Récemment, Human Rights Watch a dénoncé que les forces gouvernementales et les rebelles d'Al Shabab ont horriblement violé les droits des personnes. Les forces des deux parties ont été accusées d'avoir commis des crimes de guerre, notamment des meurtres de personnes, des agressions sexuelles et des destructions de biens.

Selon Amnesty International, en 2021, les forces de sécurité mozambicaines ont maltraité les personnes qu'elles étaient censées protéger par l'intimidation, l'extorsion, la torture, les disparitions forcées et les exécutions extrajudiciaires. Le Dyck Advisory Group, une entreprise militaire privée engagée par le gouvernement en tant que force d'intervention rapide, ne faisait souvent aucune distinction entre les cibles civiles et militaires lorsqu'il larguait des explosifs et tirait avec des mitrailleuses depuis des hélicoptères.

Outre le soutien apporté par les pays africains, le Portugal et d'autres pays de l'Union européenne ont formé des soldats des forces armées mozambicaines. Ce soutien a apporté un certain soulagement et une sécurité apparente à Cabo Delgado, bien que des poches de conflit persistent encore dans certaines parties de la province.

Appels à la justice

Le président de la Commission des droits de l'homme de l'Association du barreau mozambicain, Feroza Zacarias, a regretté la cruauté de la vidéo et a exigé que les coupables soient tenus responsables :

Aquilo é uma desconsideração dos direitos humanos. Um olhar de normalização que norteia o nosso Estado.

C'est un mépris des droits humains. Plaidoyer pour une normalisation qui guide notre État.

Pour Amnesty International (AI), les images sont un exemple « horrible » de ce qui se passe dans la « guerre oubliée » qui se déroule dans cette province du nord du Mozambique, a déclaré Tigere Chagutah, représentant de l'organisation pour l'Afrique orientale et australe. Chagutah a dit:

A queima de corpos por soldados é deplorável e provavelmente uma violação do direito humanitário internacional, que proíbe a mutilação de cadáveres e exige que os mortos sejam tratados com respeito.

L'incinération des corps par les soldats est déplorable et constitue probablement une violation du droit international humanitaire, qui interdit la mutilation des cadavres et exige que les morts soient traités avec respect.

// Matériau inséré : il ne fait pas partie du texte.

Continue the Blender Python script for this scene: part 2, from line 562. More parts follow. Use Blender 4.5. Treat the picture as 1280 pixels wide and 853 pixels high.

D'autre part, le Président namibien Hage Geingob a déclaré que l'organisation ne pouvait pas encore condamner l'acte car une enquête est en cours pour vérifier la véracité des allégations.

Geingob préside également la Troïka de la politique de défense et de sécurité de la Communauté de développement de l'Afrique australe (SADC), qui a qualifié la vidéo de « dérangeante » et promis « des actions » une fois les enquêtes terminées, sans préciser ce qui sera réellement fait. En réaction, Zenaida Machado, de Human Rights Watch, a déclaré que l'armée devrait respecter les droits humains dans la région.

Nous espérons lire le rapport bientôt. Vous devez également ordonner à tous les soldats sur le terrain à Cabo Delgado d'agir conformément à la loi et de respecter les droits humains. Expliquez-leur très clairement que des actes comme celui de cette horrible vidéo ne seront pas tolérés.